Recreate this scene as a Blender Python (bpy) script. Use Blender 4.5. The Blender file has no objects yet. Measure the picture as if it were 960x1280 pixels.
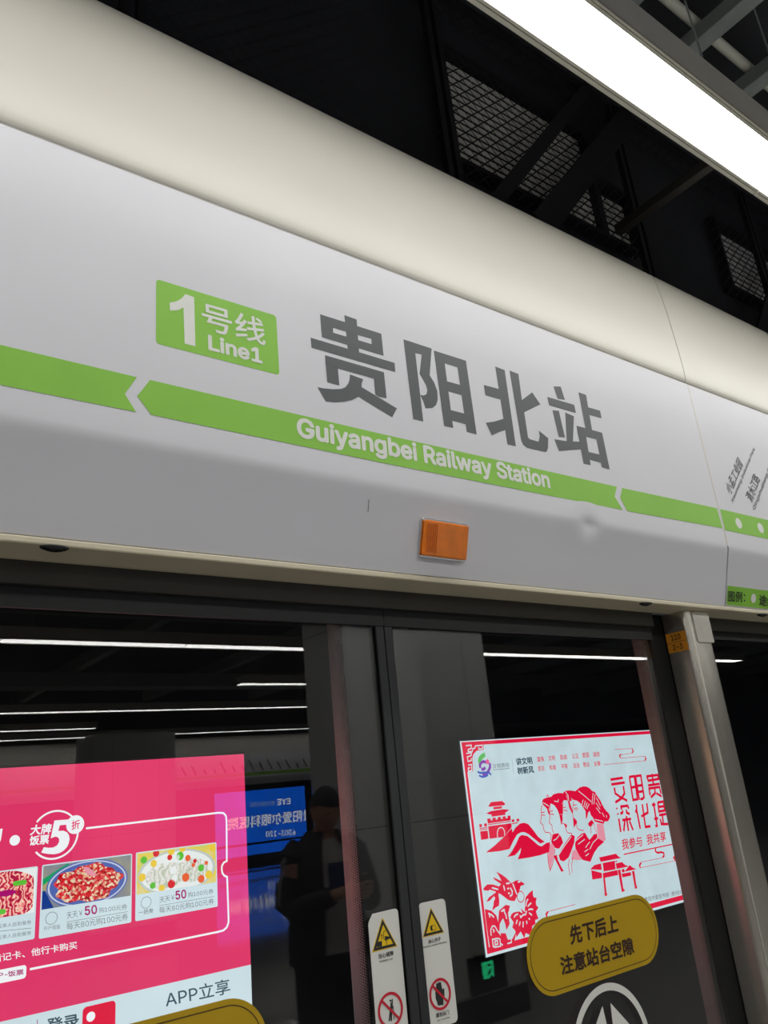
import bpy, bmesh, math, random
from mathutils import Vector, Matrix
random.seed(7)
C = bpy.context.scene
COL = C.collection

# ------------------------------------------------------------------ camera
YAW, PITCH, ROLL, FOC = 0.66579, 0.33720, -0.09914, 985.0
EYE = Vector((0, 0, 1.65))
fw = Vector((math.sin(YAW)*math.cos(PITCH), math.cos(YAW)*math.cos(PITCH), math.sin(PITCH)))
r0 = Vector((math.cos(YAW), -math.sin(YAW), 0)); u0 = r0.cross(fw)
rt = math.cos(ROLL)*r0 + math.sin(ROLL)*u0
up = -math.sin(ROLL)*r0 + math.cos(ROLL)*u0
cam = bpy.data.objects.new('camera', bpy.data.cameras.new('camera')); COL.objects.link(cam)
M = Matrix((rt, up, -fw)).transposed().to_4x4(); M.translation = EYE
cam.matrix_world = M
cam.data.sensor_width = 36; cam.data.lens = 36*FOC/1280; cam.data.clip_start = .02; cam.data.clip_end = 200
C.camera = cam

# ------------------------------------------------------------------ world, exposure
w = bpy.data.worlds.new('world'); C.world = w; w.use_nodes = True
w.node_tree.nodes['Background'].inputs[0].default_value = (.004, .005, .006, 1)
w.node_tree.nodes['Background'].inputs[1].default_value = 1
C.view_settings.view_transform = 'Standard'; C.view_settings.look = 'None'
C.view_settings.gamma = 1; C.view_settings.exposure = 0; C.view_settings.use_curve_mapping = False
LAMP = 13.4          # brightness of the strip lamps' diffusers

# ------------------------------------------------------------------ helpers
def lin(c):
    return tuple((v/255/12.92 if v/255 <= .04045 else ((v/255+.055)/1.055)**2.4) for v in c)

def mat(name, rgb, rough=.5, metal=0, noise=.06, scale=8, spec=.5, coat=0, aniso=0):
    m = bpy.data.materials.new(name); m.use_nodes = True
    nt = m.node_tree; b = nt.nodes['Principled BSDF']
    c = lin(rgb)
    n = nt.nodes.new('ShaderNodeTexNoise'); n.inputs['Scale'].default_value = scale; n.inputs['Detail'].default_value = 3
    co = nt.nodes.new('ShaderNodeTexCoord'); nt.links.new(co.outputs['Object'], n.inputs['Vector'])
    r = nt.nodes.new('ShaderNodeValToRGB')
    r.color_ramp.elements[0].position = .3; r.color_ramp.elements[1].position = .7
    r.color_ramp.elements[0].color = tuple(v*(1-noise) for v in c)+(1,)
    r.color_ramp.elements[1].color = tuple(min(1, v*(1+noise)) for v in c)+(1,)
    nt.links.new(n.outputs['Fac'], r.inputs['Fac']); nt.links.new(r.outputs['Color'], b.inputs['Base Color'])
    b.inputs['Roughness'].default_value = rough; b.inputs['Metallic'].default_value = metal
    b.inputs['Specular IOR Level'].default_value = spec
    if coat: b.inputs['Coat Weight'].default_value = coat; b.inputs['Coat Roughness'].default_value = .08
    if aniso: b.inputs['Anisotropic'].default_value = aniso
    return m

def glow(name, rgb, k=1.0, noise=0, scale=3):
    m = bpy.data.materials.new(name); m.use_nodes = True; nt = m.node_tree; nt.nodes.clear()
    o = nt.nodes.new('ShaderNodeOutputMaterial'); e = nt.nodes.new('ShaderNodeEmission')
    c = lin(rgb); e.inputs[0].default_value = c+(1,); e.inputs[1].default_value = k
    if noise:
        n = nt.nodes.new('ShaderNodeTexNoise'); n.inputs['Scale'].default_value = scale; n.inputs['Detail'].default_value = 5
        co = nt.nodes.new('ShaderNodeTexCoord'); nt.links.new(co.outputs['Object'], n.inputs['Vector'])
        r = nt.nodes.new('ShaderNodeValToRGB'); r.color_ramp.elements[0].position = .3; r.color_ramp.elements[1].position = .7
        r.color_ramp.elements[0].color = tuple(v*(1-noise) for v in c)+(1,); r.color_ramp.elements[1].color = tuple(v*(1+noise) for v in c)+(1,)
        nt.links.new(n.outputs['Fac'], r.inputs['Fac']); nt.links.new(r.outputs['Color'], e.inputs[0])
    nt.links.new(e.outputs[0], o.inputs[0]); return m

def glow_ramp(name, stops, scale, kind='VORONOI', k=1.0, stretch=(1, 1, 1)):
    m = bpy.data.materials.new(name); m.use_nodes = True; nt = m.node_tree; nt.nodes.clear()
    o = nt.nodes.new('ShaderNodeOutputMaterial'); e = nt.nodes.new('ShaderNodeEmission'); e.inputs[1].default_value = k
    co = nt.nodes.new('ShaderNodeTexCoord'); mp = nt.nodes.new('ShaderNodeMapping'); mp.inputs['Scale'].default_value = stretch
    nt.links.new(co.outputs['Object'], mp.inputs[0])
    r = nt.nodes.new('ShaderNodeValToRGB'); cr = r.color_ramp
    while len(cr.elements) < len(stops): cr.elements.new(.5)
    for el, (p, c) in zip(cr.elements, stops): el.position = p; el.color = lin(c)+(1,)
    if kind == 'VORONOI':
        t = nt.nodes.new('ShaderNodeTexVoronoi'); t.inputs['Scale'].default_value = scale
        s = nt.nodes.new('ShaderNodeSeparateColor'); nt.links.new(t.outputs['Color'], s.inputs[0]); src = s.outputs[0]
    elif kind == 'WAVE':
        t = nt.nodes.new('ShaderNodeTexWave'); t.inputs['Scale'].default_value = scale; t.inputs['Distortion'].default_value = 14
        t.inputs['Detail'].default_value = 3; t.inputs['Detail Scale'].default_value = 2; src = t.outputs['Fac']
    else:
        t = nt.nodes.new('ShaderNodeTexNoise'); t.inputs['Scale'].default_value = scale; src = t.outputs['Fac']
    nt.links.new(mp.outputs[0], t.inputs['Vector']); nt.links.new(src, r.inputs[0])
    nt.links.new(r.outputs[0], e.inputs[0]); nt.links.new(e.outputs[0], o.inputs[0]); return m

def glass_mat(name, tint=(1, 1, 1), gain=1.0):
    m = bpy.data.materials.new(name); m.use_nodes = True; nt = m.node_tree; nt.nodes.clear()
    o = nt.nodes.new('ShaderNodeOutputMaterial'); t = nt.nodes.new('ShaderNodeBsdfTransparent'); g = nt.nodes.new('ShaderNodeBsdfGlossy')
    t.inputs[0].default_value = tint+(1,); g.inputs['Roughness'].default_value = 0
    f = nt.nodes.new('ShaderNodeFresnel'); ge = nt.nodes.new('ShaderNodeNewGeometry')
    io = nt.nodes.new('ShaderNodeMapRange'); io.inputs['To Min'].default_value = 1.5; io.inputs['To Max'].default_value = 1/1.5   # a thin pane: the far face reflects like the near one
    nt.links.new(ge.outputs['Backfacing'], io.inputs['Value']); nt.links.new(io.outputs[0], f.inputs[0])
    mu = nt.nodes.new('ShaderNodeMath'); mu.operation = 'MULTIPLY'; mu.inputs[1].default_value = gain
    x = nt.nodes.new('ShaderNodeMixShader'); nt.links.new(f.outputs[0], mu.inputs[0]); nt.links.new(mu.outputs[0], x.inputs[0])
    nt.links.new(t.outputs[0], x.inputs[1]); nt.links.new(g.outputs[0], x.inputs[2]); nt.links.new(x.outputs[0], o.inputs[0]); return m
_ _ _
**PROMPT:** Repeat the listing above from its first line through the line that contains "C.camera = cam", both included, and nothing more. Drop the pictures.

**COMPLETED TASK:**
Recreate this scene as a Blender Python (bpy) script. Use Blender 4.5. The Blender file has no objects yet. Measure the picture as if it were 960x1280 pixels.
import bpy, bmesh, math, random
from mathutils import Vector, Matrix
random.seed(7)
C = bpy.context.scene
COL = C.collection

# ------------------------------------------------------------------ camera
YAW, PITCH, ROLL, FOC = 0.66579, 0.33720, -0.09914, 985.0
EYE = Vector((0, 0, 1.65))
fw = Vector((math.sin(YAW)*math.cos(PITCH), math.cos(YAW)*math.cos(PITCH), math.sin(PITCH)))
r0 = Vector((math.cos(YAW), -math.sin(YAW), 0)); u0 = r0.cross(fw)
rt = math.cos(ROLL)*r0 + math.sin(ROLL)*u0
up = -math.sin(ROLL)*r0 + math.cos(ROLL)*u0
cam = bpy.data.objects.new('camera', bpy.data.cameras.new('camera')); COL.objects.link(cam)
M = Matrix((rt, up, -fw)).transposed().to_4x4(); M.translation = EYE
cam.matrix_world = M
cam.data.sensor_width = 36; cam.data.lens = 36*FOC/1280; cam.data.clip_start = .02; cam.data.clip_end = 200
C.camera = cam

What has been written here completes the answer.